An Englishman on the John Batchelor radio show mentioned that she was very matronly looking for such a young looking husband. (I believe she is older than he is).
Are there any available pictures of her?
ping
You know I am a court reporter; and you know that I work personal injury cases; and you know I, too, have lost my son.
When I read this article about him reading that newspaper article, I almost puked. Certainly I speak out about carbon monoxide detectors but in my wildest dreams I could NEVER imagine this type of crashness.
He is beyond despicable.
Well, speaking as a tubby person myself, we shouldn't go there......LOL.
But I will tell you this: she has had a makeover.
You get up outta' the Tidewater and they use MOUNTAIN SOUTHERN, and it's not all that different than what's spoken in Eastern Kentucky and West Virginia.
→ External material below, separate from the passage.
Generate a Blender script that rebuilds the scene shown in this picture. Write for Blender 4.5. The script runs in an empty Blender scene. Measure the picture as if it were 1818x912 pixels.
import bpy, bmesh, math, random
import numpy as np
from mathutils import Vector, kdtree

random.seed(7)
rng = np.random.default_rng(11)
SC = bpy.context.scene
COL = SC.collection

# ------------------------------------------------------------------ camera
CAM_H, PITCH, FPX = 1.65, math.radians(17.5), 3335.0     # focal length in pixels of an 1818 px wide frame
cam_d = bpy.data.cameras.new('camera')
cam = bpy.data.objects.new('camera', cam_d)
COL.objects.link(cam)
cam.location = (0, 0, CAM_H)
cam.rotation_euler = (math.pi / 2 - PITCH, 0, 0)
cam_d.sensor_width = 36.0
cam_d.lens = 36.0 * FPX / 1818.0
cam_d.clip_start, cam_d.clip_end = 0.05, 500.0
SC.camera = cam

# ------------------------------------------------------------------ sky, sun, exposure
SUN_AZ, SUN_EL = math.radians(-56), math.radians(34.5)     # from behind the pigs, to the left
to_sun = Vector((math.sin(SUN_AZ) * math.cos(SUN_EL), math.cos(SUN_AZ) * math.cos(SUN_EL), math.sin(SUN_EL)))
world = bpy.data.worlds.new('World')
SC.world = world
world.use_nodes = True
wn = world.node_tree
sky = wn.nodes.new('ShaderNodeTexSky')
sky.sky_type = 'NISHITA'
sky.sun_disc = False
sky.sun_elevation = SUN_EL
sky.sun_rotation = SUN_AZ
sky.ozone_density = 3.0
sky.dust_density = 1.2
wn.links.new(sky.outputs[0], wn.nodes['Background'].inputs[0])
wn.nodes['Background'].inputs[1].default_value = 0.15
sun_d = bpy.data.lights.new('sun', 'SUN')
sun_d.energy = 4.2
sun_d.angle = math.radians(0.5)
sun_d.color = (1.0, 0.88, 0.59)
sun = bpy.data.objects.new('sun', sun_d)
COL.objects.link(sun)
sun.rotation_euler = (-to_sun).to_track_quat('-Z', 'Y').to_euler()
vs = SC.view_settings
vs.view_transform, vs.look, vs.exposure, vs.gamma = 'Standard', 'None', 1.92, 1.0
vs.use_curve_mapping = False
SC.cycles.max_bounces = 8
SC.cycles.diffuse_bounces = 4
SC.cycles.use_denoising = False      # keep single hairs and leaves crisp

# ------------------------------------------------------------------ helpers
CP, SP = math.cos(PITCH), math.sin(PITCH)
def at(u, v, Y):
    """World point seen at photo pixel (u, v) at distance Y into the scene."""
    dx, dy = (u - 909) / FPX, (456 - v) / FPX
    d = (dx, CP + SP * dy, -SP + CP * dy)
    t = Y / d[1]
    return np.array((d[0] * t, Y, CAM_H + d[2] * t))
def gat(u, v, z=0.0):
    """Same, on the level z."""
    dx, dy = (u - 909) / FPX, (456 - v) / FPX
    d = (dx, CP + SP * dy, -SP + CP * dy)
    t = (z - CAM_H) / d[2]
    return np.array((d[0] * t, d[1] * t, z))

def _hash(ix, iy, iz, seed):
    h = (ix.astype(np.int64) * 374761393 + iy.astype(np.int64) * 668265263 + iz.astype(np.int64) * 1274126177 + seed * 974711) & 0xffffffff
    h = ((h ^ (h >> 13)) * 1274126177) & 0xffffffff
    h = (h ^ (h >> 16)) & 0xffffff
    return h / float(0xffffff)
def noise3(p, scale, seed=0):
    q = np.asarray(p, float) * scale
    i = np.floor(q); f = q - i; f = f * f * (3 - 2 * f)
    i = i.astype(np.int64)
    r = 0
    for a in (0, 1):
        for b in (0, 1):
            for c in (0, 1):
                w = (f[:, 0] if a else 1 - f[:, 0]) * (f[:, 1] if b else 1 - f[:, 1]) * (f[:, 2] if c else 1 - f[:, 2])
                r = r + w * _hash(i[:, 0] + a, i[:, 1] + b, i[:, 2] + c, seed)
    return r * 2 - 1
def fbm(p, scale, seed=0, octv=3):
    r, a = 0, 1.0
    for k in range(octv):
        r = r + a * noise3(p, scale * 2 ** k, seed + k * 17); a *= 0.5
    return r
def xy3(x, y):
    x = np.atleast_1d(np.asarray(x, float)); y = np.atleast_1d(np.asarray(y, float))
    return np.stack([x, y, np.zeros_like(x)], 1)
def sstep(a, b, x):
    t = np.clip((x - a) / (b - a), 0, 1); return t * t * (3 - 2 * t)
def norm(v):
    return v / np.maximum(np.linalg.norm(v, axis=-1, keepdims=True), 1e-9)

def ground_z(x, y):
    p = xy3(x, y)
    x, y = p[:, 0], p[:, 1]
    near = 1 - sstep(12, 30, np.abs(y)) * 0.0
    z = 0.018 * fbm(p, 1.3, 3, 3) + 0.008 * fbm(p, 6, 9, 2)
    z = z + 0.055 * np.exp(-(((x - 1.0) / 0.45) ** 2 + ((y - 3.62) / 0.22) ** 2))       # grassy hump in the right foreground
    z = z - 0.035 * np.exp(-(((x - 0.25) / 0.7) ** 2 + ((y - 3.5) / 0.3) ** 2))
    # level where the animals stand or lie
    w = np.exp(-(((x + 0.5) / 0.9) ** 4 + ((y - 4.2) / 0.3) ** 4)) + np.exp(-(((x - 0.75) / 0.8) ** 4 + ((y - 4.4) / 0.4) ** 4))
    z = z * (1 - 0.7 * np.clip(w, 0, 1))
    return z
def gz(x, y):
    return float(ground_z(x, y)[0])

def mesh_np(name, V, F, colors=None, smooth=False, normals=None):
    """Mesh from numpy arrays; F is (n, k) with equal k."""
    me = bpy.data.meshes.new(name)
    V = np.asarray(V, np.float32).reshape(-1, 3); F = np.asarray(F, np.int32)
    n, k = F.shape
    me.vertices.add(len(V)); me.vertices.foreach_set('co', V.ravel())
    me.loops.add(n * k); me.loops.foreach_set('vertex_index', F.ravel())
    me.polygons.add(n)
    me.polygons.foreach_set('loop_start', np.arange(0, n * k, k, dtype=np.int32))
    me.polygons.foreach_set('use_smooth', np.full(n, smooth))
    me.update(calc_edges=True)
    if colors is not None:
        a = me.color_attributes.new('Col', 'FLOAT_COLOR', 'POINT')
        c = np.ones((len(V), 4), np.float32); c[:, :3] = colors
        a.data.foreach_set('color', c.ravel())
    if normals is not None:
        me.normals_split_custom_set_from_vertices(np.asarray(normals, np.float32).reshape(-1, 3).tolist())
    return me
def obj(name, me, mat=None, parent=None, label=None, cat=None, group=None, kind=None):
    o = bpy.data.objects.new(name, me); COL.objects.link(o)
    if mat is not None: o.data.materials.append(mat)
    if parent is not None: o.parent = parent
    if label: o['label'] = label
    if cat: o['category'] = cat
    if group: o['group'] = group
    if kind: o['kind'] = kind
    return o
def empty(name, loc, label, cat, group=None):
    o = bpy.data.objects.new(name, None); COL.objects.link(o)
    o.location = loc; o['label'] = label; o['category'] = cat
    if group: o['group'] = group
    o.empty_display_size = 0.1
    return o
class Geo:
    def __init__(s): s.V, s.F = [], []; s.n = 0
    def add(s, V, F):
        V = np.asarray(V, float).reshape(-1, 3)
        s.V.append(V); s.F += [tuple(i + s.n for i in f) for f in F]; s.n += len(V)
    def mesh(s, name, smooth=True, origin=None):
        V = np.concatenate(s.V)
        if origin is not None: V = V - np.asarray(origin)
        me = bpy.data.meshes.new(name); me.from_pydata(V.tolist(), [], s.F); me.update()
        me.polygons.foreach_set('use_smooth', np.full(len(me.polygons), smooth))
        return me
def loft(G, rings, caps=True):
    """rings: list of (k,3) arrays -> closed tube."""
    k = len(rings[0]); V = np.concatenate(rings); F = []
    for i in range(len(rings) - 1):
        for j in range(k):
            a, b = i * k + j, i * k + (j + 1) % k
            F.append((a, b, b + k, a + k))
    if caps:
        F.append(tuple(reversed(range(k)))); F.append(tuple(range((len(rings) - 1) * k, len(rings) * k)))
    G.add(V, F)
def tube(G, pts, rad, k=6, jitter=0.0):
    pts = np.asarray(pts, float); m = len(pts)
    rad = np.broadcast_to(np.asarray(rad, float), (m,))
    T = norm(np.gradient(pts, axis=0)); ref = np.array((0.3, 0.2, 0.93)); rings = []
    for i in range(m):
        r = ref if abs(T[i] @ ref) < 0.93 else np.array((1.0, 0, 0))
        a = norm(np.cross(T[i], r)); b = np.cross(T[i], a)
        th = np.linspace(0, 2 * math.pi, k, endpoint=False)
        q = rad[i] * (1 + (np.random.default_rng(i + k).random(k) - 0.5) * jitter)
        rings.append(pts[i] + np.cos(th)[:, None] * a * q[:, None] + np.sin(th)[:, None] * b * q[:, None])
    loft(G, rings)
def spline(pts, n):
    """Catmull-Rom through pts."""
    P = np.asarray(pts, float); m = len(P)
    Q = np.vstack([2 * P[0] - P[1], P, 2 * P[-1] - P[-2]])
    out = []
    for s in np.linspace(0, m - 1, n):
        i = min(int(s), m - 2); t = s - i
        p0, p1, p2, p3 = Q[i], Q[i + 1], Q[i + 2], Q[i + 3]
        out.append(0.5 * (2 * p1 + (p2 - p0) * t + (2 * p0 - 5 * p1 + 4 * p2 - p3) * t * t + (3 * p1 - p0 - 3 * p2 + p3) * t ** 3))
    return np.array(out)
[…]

Hey, thinking of things past (which has that "t" suffix that upset you so), we took a trip through Tobacco Road when I was a kid before they jacked the area up and moved some modern stuff onto site in what has to be one of the major rehabilitation efforts of the Twentieth Century.
(((Howlin)))
I am not good with linking, but go to today's thread KERRYTRACK and see Elizabeth Edwards on the left in the picture in post #41. Yikes, she's bursting at the seams!
30 percent, at a minimum. Plus expenses.
And, no, he did NOT give it to the family. He took it and bought himself a big old beach house on a private island.
At some point, Edwards would be tap-dancing on his son's grave. I agree with you: initially, it's fine to mention, but as soon as he turns it into a standard campaign prop, he's crossed the line into creepy.